THE EXERCISE> Retype, exactly as written, every line from the one containing "def grey(seed): return" down to the one containing "def bronze(seed, inner=(0.20, 0.17, 0.15), ir=.35): return", including both, and nothing else.

SOURCE EXCERPT>
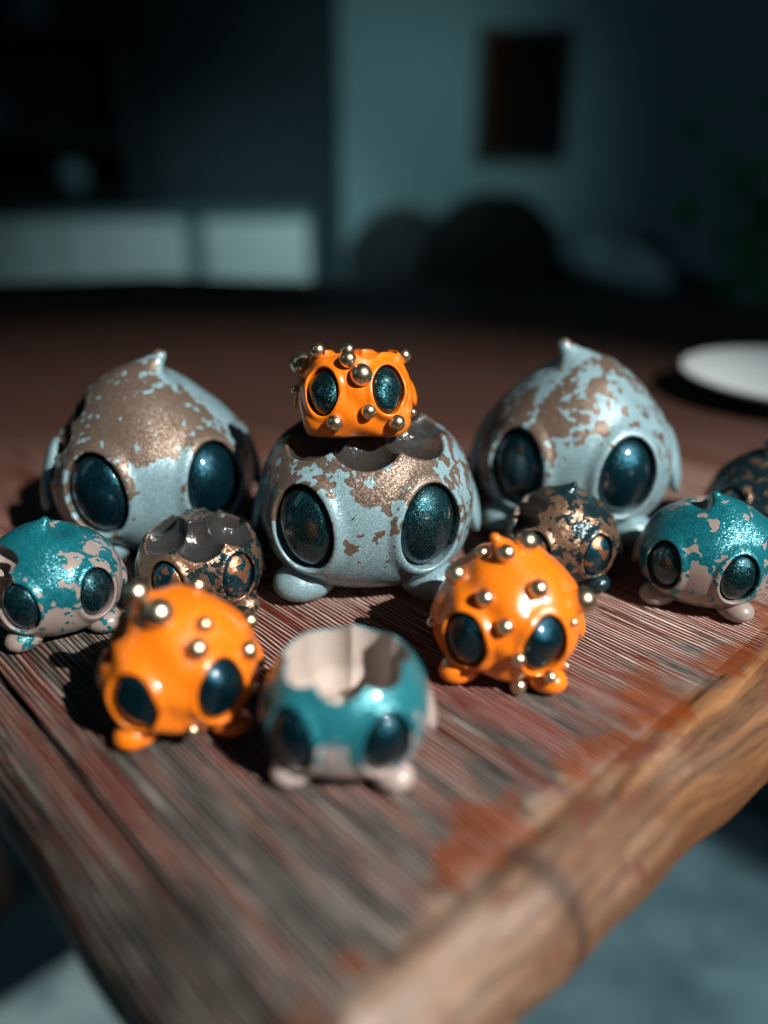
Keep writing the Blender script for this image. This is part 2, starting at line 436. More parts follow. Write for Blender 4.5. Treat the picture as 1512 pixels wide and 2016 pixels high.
    for c, xx, u, n in frames:
        nr, ns = 12, 40; V = []; Q = []
        for i in range(nr + 1):
            rr = i / nr
            for j in range(ns):
                t = 2 * math.pi * j / ns
                V.append(c + xx * (a * rr * math.cos(t)) + u * (b * rr * math.sin(t)))
        V = np.array(V)
        for _ in range(8): V = V - np.outer(base(V), n) * .8
        rad = np.repeat(np.arange(nr + 1) / nr, ns)
        V = V + np.outer(o.get('bulge', .085) * np.sqrt(np.clip(1 - rad ** 2.4, 0, 1)) - .055, n)
        V2 = np.concatenate([V, V[-ns:] - .05 * n])
        for i in range(nr + 1):
            for j in range(ns):
                Q.append((i * ns + j, (i + 1) * ns + j, (i + 1) * ns + (j + 1) % ns, i * ns + (j + 1) % ns))
        link('eye', mesh_np('eye', V2 * R, np.array(Q)), em, root)
    for bd in o.get('beads', []):
        p = cast(bd[0], bd[1])
        for _ in range(6): p = p - grad(f, p[None], 2e-3)[0] * float(f(p[None])[0]) * .9
        g = grad(f, p[None], 2e-3)[0]; rb = bd[2] / hw * 1.27
        off = .38 * rb
        c = p + g * off
        # a little collar of glaze, then the bead
        obj('bead', ball(R, Matrix.Translation(Vector(c) * R), 20, lambda co: co * rb), GOLD, root, True)
    return root, R, loc

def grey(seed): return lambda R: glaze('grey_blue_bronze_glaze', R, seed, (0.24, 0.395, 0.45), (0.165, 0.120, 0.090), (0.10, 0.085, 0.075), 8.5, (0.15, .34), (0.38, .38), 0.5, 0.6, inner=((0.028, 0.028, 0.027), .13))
def teal(seed, inner=(0.40, 0.33, 0.29), tp=(0.33, 0.27, 0.245), tc=(0.0, 0.155, 0.195)): return lambda R: glaze('teal_taupe_glaze', R, seed, tp, tc, (0.42, 0.37, 0.45), 5.5, (0.0, .32), (0.3, .28), 0.12, 0.6, inner=(inner, .75))
def bronze(seed, inner=(0.20, 0.17, 0.15), ir=.35): return lambda R: glaze('bronze_dark_teal_glaze', R, seed, (0.27, 0.165, 0.105), (0.004, 0.028, 0.036), (0.10, 0.06, 0.045), 5.0, (0.7, .32), (0.4, .20), 0.6, 0.6, spots=13.0, inner=(inner, ir))

gB, gT, gZ, gO = 'large grey and bronze figurines', 'small teal and taupe figurines', 'small bronze figurines', 'small orange figurines with gold beads'
big_root, bigR, bigL = figurine(dict(px=(722, 1192, 205), top='open', dents=1, cut=1.49, dz=1.62, mat=grey(1), seed=1, inn=.95, bias0=-.35, bz=.8, group=gB, res=.0165,
    blobs=[(590, 905, 70, .9), (740, 905, 60, .9), (800, 925, 60, .8), (720, 1000, 40, -.5), (700, 1080, 25, .9), (820, 950, 50, .6), (745, 970, 25, .7), (725, 1060, 60, .25), (640, 1100, 30, .7), (905, 900, 60, -.2), (530, 1000, 50, .9), (720, 1140, 100, -.8)],
    footbias=-2.2, earbias=-1.2, label='largest figurine at the centre, grey-blue and bronze, open scalloped top carrying an orange figurine'))
figurine(dict(px=(302, 1108, 193), top='quiff', tip=1, ex=.54, apex=-.12, tr=.66, height=.96, scoop=(-.93, .0, 1.20), mat=grey(2), seed=2, bias0=-.2, bz=.7, bx=-.5, group=gB, eye=TEAL_EYE_SMOOTH,
    blobs=[(280, 780, 60, .6), (300, 850, 60, .9), (220, 860, 50, .6), (420, 850, 50, .9), (300, 960, 50, -1.2), (330, 730, 55, -1.6), (420, 790, 60, -1.0), (250, 920, 35, .8), (300, 1040, 80, -1.0)],
    footbias=-2.2, label='large grey figurine with a pointed tuft and bronze brow, behind the left teal figurine'))
figurine(dict(px=(1130, 1072, 186), top='quiff', tip=-1, ex=.53, apex=.10, tr=.66, height=.96, mat=grey(3), seed=3, bias0=-.3, bz=.8, bx=-.4, group=gB, eye=TEAL_EYE_SMOOTH,
    blobs=[(1100, 840, 60, 1.2), (1000, 790, 50, .8), (1160, 770, 40, .8), (1230, 780, 60, -.8), (1030, 770, 45, -1.1), (1120, 720, 50, -1.5), (1150, 900, 70, -.8), (1140, 800, 40, -.5), (1120, 990, 80, -.8)],
    footbias=-2.2, label='large grey figurine with a tuft curling left, at the back right of the group'))
figurine(dict(px=(108, 1268, 124), top='quiff', tip=1, apex=-.28, height=.93, scoop=(-.86, -.38, 1.18), mat=teal(4), seed=4, bias0=.05, bz=1.0, group=gT,
    blobs=[(90, 1080, 60, 1.2), (170, 1090, 40, -.9), (120, 1170, 40, .6), (200, 1170, 30, -1.6), (160, 1200, 22, -.9), (70, 1240, 40, -.6), (110, 1035, 25, -.4)],
    footbias=-.75, label='teal and taupe figurine at the left edge of the photo with a scooped notch'))
figurine(dict(px=(1388, 1212, 121), top='quiff', tip=-1, apex=.30, height=.93, mat=teal(5), seed=5, bias0=.3, bz=.8, group=gT,
    blobs=[(1320, 1060, 60, .9), (1430, 1040, 40, .6), (1380, 1140, 25, -1.6), (1400, 1030, 22, -.9), (1365, 1070, 14, -1.2), (1400, 1180, 60, -.6), (1375, 985, 30, -.9)],
    footbias=-2.0, label='teal figurine with taupe flecks at the right edge of the photo, standing on its own'))
figurine(dict(px=(682, 1562, 160), top='open', flutes=7, ring=.44, flr=.33, depth=.84, phase=math.pi / 8 * 0, mat=teal(6, (0.46, 0.39, 0.35), (0.46, 0.38, 0.36), (0.015, 0.21, 0.26)), seed=6, ea=.29, eb=.385, bulge=.12, eye=TEAL_EYE_SMOOTH, bias0=.55, bz=3.0, yaw=-7, group=gT,
    blobs=[(650, 1420, 60, .8), (800, 1440, 30, .4), (690, 1500, 40, -.3), (560, 1500, 40, -1.0)],
    footbias=-3.0, earbias=-2, label='teal and taupe figurine hollowed out like a cup, nearest the camera'))
figurine(dict(px=(396, 1226, 118), top='open', dents=1, cut=1.60, nd=6, dr=.68, dz=1.56, drad=.43, inn=1.0, mat=bronze(7, (0.035, 0.035, 0.036), .14), seed=7, bias0=-.02, bx=.5, group=gZ, eye=BRONZE_EYE,
    blobs=[(330, 1120, 40, -1), (480, 1120, 30, .5), (400, 1200, 40, .6)], footbias=.6, earbias=1,
    label='bronze figurine with dark teal spots and a fluted crown, left of the central figurine'))
figurine(dict(px=(1108, 1165, 105), top='quiff', tip=1, apex=-.20, height=.94, scoop=(-.74, -.22, 1.28), mat=bronze(8), seed=8, bias0=.05, bx=.3, bz=.2, yaw=7, group=gZ, eye=BRONZE_EYE,
    blobs=[(1120, 965, 25, 1.1), (1070, 990, 30, -.9), (1100, 1050, 30, -.6), (1150, 1040, 25, .7), (1180, 1000, 30, .6), (1130, 1140, 40, .9)], footbias=1.2, earbias=1,
    label='bronze figurine with dark teal patches standing behind the right orange figurine'))
figurine(dict(px=(1513, 1092, 108), top='quiff', tip=-1, apex=.1, height=.95, mat=bronze(9), seed=9, bias0=.6, bx=-.5, group=gZ, eye=BRONZE_EYE,
    footbias=1.2, earbias=1, label='dark bronze figurine cut off by the right edge, behind the teal one'))
figurine(dict(px=(355, 1468, 150), top='quiff', tip=-1, apex=-.1, height=.97, lump=.019, ex=.53, yaw=-6, scoop=(-.88, -.02, 1.22), mat=ORANGE, ea=.295, eb=.385, ears=(.09, .17, .26), seed=10, bias0=0, group=gO, eye=TEAL_EYE_SMOOTH,
    beads=[(270, 1168, 20), (314, 1215, 24), (400, 1232, 13), (386, 1280, 17), (482, 1282, 15), (515, 1302, 8), (386, 1160, 14), (486, 1226, 13), (378, 1432, 11), (495, 1352, 8), (215, 1290, 8)],
    label='orange figurine with gold beads in front on the left, beside the cup-shaped one'))
figurine(dict(px=(998, 1362, 141), top='quiff', tip=-1, ex=.53, apex=.06, height=1.0, lump=.019, mat=ORANGE, ea=.295, eb=.385, ears=(.09, .17, .26), seed=12, bias0=0, group=gO, eye=TEAL_EYE_SMOOTH,
    beads=[(1034, 1074, 17), (997, 1092, 14), (1056, 1160, 15), (1138, 1183, 20), (958, 1178, 14), (902, 1135, 17), (950, 1092, 10), (996, 1232, 13), (1021, 1295, 11), (880, 1308, 10), (850, 1225, 8), (1124, 1225, 7), (1020, 1352, 13), (1090, 1356, 10), (1112, 1310, 6)],
    label='orange figurine with gold beads in front on the right, with a curled tuft'))
# the orange one standing on the central figurine's scalloped rim
capR = bigR * .515
figurine(dict(px=(703, 0, 108), loc=Vector((bigL.x - .004, bigL.y - bigR * .12, TZ + bigR * 1.375)), R=capR, feet=False, top='open', flutes=6, ring=.40, flr=.34, depth=1.30, phase=.3, cut=1.58, ez=.98, ex=.57, lean=-11, under=.17, lumps=1,
    height=1.2, lump=.019, seed=15, mat=ORANGE, ea=.295, eb=.385, ears=(.09, .17, .26), bias0=0, group=gO, eye=TEAL_EYE, earz=.86,
    beads=[(601, 720, 17), (628, 695, 11), (683, 693, 10), (686, 710, 12), (710, 741, 16), (799, 698, 11), (727, 807, 11), (661, 829, 12), (779, 830, 12), (808, 812, 7), (587, 768, 8)],
    label='orange figurine with gold beads perched on the rim of the central figurine'))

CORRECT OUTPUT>
def grey(seed): return lambda R: glaze('grey_blue_bronze_glaze', R, seed, (0.24, 0.395, 0.45), (0.165, 0.120, 0.090), (0.10, 0.085, 0.075), 8.5, (0.15, .34), (0.38, .38), 0.5, 0.6, inner=((0.028, 0.028, 0.027), .13))
def teal(seed, inner=(0.40, 0.33, 0.29), tp=(0.33, 0.27, 0.245), tc=(0.0, 0.155, 0.195)): return lambda R: glaze('teal_taupe_glaze', R, seed, tp, tc, (0.42, 0.37, 0.45), 5.5, (0.0, .32), (0.3, .28), 0.12, 0.6, inner=(inner, .75))
def bronze(seed, inner=(0.20, 0.17, 0.15), ir=.35): return lambda R: glaze('bronze_dark_teal_glaze', R, seed, (0.27, 0.165, 0.105), (0.004, 0.028, 0.036), (0.10, 0.06, 0.045), 5.0, (0.7, .32), (0.4, .20), 0.6, 0.6, spots=13.0, inner=(inner, ir))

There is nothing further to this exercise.